## Provided information
BEGIN

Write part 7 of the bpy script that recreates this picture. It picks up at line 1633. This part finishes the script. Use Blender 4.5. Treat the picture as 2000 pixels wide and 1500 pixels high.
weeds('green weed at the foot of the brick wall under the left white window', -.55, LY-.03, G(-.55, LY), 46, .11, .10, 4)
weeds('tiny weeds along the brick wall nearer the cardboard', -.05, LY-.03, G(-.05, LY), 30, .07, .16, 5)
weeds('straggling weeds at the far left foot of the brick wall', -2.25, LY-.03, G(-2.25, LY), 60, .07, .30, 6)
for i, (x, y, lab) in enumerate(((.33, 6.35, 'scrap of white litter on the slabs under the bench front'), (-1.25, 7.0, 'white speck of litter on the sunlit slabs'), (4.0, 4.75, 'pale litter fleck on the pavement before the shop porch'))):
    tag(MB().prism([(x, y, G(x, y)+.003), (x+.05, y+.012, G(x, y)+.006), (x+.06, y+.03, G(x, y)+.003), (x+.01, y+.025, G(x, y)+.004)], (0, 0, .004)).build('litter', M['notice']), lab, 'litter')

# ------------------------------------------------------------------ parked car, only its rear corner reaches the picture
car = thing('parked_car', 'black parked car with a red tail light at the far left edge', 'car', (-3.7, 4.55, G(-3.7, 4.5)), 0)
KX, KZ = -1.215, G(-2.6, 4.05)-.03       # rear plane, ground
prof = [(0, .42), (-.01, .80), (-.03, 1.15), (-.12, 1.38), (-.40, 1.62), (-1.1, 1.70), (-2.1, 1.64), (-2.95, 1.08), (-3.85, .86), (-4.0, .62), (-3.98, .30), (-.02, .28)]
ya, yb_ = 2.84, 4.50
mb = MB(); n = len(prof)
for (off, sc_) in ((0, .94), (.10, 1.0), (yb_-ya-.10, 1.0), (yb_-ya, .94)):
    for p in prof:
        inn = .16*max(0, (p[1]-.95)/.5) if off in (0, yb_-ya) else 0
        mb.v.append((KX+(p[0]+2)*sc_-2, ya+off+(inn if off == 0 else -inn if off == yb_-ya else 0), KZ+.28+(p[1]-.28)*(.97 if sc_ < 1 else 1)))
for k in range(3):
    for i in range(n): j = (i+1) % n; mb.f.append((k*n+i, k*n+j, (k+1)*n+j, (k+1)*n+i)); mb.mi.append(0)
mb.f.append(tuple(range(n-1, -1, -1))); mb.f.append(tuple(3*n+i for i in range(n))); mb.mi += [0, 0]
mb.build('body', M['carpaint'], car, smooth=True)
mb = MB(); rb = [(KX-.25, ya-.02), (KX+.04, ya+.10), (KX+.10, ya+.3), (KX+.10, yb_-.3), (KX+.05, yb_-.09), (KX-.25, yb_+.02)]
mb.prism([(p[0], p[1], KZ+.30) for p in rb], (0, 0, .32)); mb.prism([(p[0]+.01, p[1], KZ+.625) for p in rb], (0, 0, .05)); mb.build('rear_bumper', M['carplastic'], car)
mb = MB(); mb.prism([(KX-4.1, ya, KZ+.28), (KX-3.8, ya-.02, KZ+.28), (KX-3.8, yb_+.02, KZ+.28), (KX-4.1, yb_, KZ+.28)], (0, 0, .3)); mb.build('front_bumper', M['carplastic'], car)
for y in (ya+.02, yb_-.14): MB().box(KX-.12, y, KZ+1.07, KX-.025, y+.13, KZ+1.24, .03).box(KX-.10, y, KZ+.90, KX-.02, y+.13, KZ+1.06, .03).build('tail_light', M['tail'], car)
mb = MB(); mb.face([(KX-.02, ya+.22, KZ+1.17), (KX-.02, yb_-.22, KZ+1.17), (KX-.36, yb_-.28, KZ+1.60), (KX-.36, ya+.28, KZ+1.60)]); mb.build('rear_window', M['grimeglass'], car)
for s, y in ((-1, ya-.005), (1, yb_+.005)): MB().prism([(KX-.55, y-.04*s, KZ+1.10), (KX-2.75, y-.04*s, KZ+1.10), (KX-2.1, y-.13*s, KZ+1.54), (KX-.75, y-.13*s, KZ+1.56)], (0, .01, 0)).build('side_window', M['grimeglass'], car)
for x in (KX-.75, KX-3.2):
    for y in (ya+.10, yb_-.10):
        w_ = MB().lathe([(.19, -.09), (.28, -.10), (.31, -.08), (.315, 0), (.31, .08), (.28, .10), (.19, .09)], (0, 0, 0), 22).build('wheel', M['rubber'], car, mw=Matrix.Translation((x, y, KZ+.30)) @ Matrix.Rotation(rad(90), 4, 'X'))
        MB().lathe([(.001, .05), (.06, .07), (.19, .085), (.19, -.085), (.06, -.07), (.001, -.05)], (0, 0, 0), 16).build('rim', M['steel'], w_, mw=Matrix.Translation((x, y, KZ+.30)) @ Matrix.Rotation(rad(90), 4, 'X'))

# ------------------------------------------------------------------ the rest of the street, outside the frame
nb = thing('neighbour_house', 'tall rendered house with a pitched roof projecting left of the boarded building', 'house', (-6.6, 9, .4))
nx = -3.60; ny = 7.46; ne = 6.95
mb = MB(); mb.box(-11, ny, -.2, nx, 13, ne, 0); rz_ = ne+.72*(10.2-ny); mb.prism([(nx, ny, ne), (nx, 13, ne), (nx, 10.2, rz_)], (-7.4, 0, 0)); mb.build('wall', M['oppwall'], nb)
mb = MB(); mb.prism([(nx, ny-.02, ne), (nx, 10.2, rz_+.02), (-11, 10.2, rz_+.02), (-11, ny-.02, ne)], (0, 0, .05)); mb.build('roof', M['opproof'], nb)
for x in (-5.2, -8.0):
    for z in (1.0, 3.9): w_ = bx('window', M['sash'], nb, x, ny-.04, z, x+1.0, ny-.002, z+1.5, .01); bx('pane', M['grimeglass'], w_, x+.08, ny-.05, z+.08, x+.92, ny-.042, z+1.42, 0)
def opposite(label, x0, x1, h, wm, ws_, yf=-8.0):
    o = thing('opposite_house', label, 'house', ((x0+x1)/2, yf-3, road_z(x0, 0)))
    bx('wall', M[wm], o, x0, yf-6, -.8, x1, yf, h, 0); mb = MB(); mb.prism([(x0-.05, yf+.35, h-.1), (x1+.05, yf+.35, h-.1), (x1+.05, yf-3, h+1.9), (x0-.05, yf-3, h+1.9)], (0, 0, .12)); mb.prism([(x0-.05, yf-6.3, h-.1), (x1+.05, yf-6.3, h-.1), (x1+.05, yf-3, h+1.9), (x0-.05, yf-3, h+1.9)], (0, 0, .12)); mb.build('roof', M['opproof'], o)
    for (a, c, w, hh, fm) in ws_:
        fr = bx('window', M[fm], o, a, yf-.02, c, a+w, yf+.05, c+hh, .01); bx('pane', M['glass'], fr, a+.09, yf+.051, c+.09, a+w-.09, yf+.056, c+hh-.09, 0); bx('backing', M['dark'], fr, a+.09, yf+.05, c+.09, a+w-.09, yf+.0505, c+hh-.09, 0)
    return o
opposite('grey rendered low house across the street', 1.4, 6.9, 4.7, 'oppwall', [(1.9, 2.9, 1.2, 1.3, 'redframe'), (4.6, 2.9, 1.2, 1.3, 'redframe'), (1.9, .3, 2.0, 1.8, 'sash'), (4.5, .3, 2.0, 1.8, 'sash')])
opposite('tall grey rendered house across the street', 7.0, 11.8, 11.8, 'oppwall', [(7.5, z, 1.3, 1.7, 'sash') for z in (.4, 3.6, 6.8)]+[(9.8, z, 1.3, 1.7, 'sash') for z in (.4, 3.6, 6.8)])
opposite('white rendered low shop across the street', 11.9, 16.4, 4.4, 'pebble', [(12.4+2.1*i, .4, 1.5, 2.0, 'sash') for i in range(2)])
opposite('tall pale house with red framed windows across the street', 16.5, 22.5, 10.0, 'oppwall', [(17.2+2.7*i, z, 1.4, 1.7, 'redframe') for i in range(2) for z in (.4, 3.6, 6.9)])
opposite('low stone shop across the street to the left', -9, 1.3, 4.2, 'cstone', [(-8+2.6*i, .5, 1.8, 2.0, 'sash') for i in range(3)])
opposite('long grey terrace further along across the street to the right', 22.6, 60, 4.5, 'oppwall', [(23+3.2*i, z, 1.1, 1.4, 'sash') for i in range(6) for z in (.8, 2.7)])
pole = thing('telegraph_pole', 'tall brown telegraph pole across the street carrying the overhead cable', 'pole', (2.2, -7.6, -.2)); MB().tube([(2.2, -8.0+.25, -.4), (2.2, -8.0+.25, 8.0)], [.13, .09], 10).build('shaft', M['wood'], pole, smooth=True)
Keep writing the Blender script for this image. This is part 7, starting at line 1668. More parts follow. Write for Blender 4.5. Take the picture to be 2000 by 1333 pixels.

END

## Goal
Quote every line of the records above, from the first down to the one holding "M['notice']), lab, 'litter')", exactly as written.

## Solved exercise
Write part 7 of the bpy script that recreates this picture. It picks up at line 1633. This part finishes the script. Use Blender 4.5. Treat the picture as 2000 pixels wide and 1500 pixels high.
weeds('green weed at the foot of the brick wall under the left white window', -.55, LY-.03, G(-.55, LY), 46, .11, .10, 4)
weeds('tiny weeds along the brick wall nearer the cardboard', -.05, LY-.03, G(-.05, LY), 30, .07, .16, 5)
weeds('straggling weeds at the far left foot of the brick wall', -2.25, LY-.03, G(-2.25, LY), 60, .07, .30, 6)
for i, (x, y, lab) in enumerate(((.33, 6.35, 'scrap of white litter on the slabs under the bench front'), (-1.25, 7.0, 'white speck of litter on the sunlit slabs'), (4.0, 4.75, 'pale litter fleck on the pavement before the shop porch'))):
    tag(MB().prism([(x, y, G(x, y)+.003), (x+.05, y+.012, G(x, y)+.006), (x+.06, y+.03, G(x, y)+.003), (x+.01, y+.025, G(x, y)+.004)], (0, 0, .004)).build('litter', M['notice']), lab, 'litter')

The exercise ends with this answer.